**** DATA LINES ****

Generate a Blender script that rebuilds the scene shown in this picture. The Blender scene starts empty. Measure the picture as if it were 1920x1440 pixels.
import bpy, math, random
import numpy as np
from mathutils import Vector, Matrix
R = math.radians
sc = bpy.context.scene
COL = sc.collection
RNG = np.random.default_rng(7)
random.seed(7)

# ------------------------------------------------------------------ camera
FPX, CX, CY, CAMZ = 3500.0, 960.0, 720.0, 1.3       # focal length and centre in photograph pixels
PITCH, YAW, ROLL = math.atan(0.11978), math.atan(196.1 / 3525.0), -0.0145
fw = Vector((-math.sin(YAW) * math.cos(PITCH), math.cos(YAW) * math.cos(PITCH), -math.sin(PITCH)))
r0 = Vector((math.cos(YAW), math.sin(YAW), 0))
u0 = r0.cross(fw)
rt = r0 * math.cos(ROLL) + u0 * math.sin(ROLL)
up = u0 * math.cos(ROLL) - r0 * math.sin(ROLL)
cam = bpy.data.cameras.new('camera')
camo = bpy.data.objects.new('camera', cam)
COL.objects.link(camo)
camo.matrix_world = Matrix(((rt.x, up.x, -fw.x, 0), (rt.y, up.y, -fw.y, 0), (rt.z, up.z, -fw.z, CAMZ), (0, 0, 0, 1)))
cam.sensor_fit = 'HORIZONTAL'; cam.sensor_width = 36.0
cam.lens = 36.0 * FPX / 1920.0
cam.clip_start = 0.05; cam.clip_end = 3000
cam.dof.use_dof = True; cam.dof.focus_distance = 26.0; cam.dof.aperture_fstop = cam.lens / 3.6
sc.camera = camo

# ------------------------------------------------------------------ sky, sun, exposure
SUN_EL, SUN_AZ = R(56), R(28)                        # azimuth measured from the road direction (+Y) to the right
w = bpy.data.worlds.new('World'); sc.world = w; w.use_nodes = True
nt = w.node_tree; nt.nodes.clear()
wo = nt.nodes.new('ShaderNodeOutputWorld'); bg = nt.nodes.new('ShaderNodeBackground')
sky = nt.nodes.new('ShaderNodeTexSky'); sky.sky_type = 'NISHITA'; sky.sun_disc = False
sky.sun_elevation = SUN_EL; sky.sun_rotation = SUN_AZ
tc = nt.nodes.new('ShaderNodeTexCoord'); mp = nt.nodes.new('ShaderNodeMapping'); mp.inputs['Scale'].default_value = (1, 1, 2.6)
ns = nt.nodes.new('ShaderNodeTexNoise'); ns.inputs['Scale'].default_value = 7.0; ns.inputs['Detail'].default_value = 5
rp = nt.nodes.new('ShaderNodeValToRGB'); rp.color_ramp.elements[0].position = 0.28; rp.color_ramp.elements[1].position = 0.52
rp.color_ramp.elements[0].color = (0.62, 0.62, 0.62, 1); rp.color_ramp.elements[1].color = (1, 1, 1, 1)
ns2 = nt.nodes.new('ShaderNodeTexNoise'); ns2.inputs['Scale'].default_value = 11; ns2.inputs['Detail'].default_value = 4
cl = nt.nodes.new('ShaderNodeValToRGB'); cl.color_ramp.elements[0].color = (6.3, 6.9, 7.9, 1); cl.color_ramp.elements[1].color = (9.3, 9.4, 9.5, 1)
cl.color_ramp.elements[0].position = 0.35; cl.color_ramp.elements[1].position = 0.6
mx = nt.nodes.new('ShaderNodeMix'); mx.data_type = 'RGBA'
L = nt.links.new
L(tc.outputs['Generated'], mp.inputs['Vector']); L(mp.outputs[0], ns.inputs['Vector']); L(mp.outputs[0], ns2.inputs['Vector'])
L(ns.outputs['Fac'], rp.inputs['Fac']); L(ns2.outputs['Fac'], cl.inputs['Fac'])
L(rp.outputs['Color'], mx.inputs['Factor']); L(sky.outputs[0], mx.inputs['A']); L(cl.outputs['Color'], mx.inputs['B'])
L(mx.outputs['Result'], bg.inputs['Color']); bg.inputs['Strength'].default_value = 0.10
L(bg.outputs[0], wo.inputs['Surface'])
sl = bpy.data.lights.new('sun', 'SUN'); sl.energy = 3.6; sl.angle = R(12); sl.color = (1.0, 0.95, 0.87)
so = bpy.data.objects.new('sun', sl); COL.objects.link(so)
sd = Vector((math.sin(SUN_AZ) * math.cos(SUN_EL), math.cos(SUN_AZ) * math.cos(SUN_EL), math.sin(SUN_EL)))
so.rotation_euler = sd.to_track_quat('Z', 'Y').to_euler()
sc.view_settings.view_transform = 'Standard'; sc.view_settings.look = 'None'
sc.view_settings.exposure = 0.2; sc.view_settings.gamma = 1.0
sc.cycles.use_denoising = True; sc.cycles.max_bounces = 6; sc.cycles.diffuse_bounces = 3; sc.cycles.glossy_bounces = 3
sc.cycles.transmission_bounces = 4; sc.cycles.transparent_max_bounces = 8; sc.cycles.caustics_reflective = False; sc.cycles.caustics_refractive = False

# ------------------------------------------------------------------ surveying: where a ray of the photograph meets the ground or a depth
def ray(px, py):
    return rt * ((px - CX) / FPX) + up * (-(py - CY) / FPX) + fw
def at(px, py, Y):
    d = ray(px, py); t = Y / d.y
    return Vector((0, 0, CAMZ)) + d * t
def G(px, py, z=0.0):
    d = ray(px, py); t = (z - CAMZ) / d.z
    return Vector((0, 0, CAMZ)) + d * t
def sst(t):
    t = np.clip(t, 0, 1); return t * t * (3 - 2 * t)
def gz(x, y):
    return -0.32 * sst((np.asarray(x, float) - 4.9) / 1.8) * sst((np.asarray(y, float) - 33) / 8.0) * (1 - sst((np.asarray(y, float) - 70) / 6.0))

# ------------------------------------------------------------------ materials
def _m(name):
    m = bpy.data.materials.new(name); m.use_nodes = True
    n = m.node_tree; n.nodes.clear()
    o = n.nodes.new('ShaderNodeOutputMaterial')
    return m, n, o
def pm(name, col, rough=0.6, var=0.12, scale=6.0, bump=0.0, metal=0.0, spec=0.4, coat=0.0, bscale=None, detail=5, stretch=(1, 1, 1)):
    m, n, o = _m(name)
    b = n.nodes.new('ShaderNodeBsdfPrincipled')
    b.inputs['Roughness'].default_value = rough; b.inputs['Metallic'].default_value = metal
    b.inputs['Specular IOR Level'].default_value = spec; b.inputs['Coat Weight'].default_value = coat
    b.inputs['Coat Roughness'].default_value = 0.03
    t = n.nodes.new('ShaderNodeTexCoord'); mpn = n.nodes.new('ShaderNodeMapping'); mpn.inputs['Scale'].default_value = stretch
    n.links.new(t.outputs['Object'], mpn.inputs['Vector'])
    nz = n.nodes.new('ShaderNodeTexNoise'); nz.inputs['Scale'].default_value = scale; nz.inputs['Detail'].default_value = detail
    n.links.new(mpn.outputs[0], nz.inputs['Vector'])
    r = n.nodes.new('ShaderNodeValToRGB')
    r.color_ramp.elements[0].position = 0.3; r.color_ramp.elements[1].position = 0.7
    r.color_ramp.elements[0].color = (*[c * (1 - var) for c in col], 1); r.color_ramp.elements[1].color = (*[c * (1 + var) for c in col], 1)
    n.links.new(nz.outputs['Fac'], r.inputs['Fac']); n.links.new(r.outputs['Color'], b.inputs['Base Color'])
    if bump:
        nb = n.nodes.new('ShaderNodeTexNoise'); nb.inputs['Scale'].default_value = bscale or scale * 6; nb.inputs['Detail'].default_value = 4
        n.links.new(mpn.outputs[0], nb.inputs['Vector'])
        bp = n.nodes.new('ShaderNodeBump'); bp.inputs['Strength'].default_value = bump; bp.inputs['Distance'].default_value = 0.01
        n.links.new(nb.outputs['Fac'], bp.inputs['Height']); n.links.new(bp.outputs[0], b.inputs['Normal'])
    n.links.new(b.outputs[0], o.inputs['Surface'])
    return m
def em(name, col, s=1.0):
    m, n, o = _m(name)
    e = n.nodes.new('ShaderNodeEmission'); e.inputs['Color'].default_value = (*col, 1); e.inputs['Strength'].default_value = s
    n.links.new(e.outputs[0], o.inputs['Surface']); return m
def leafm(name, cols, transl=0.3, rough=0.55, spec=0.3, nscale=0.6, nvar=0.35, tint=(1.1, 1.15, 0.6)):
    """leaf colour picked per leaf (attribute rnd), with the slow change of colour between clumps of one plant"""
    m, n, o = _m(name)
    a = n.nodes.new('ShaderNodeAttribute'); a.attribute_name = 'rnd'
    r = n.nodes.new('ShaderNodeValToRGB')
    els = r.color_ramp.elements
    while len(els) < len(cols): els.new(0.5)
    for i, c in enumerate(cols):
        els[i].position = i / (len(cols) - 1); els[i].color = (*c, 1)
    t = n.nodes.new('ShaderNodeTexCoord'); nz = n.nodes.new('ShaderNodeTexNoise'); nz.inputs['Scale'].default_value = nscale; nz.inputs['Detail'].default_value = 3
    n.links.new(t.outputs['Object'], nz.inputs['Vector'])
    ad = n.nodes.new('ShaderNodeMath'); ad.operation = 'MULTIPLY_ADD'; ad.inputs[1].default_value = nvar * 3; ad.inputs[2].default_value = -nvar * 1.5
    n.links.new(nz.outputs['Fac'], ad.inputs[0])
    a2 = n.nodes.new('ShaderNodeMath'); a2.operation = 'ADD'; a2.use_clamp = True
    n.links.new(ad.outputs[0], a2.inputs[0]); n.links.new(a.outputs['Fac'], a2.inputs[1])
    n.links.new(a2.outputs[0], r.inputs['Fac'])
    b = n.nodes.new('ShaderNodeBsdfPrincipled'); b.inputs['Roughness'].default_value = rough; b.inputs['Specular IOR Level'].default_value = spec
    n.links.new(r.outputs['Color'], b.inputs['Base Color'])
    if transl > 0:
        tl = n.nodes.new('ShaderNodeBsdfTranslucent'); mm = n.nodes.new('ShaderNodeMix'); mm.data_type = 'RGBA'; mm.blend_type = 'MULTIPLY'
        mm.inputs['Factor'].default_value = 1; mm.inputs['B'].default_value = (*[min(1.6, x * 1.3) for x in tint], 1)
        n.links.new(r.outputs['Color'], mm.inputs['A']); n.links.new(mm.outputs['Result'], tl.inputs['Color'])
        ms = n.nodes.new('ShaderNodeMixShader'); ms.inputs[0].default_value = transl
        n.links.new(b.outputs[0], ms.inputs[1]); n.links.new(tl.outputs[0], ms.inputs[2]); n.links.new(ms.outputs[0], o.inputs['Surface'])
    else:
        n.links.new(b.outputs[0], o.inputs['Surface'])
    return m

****

Set down the lines above as they stand, starting with the first line and ending with the line that contains "random.seed(7)".

Generate a Blender script that rebuilds the scene shown in this picture. The Blender scene starts empty. Measure the picture as if it were 1920x1440 pixels.
import bpy, math, random
import numpy as np
from mathutils import Vector, Matrix
R = math.radians
sc = bpy.context.scene
COL = sc.collection
RNG = np.random.default_rng(7)
random.seed(7)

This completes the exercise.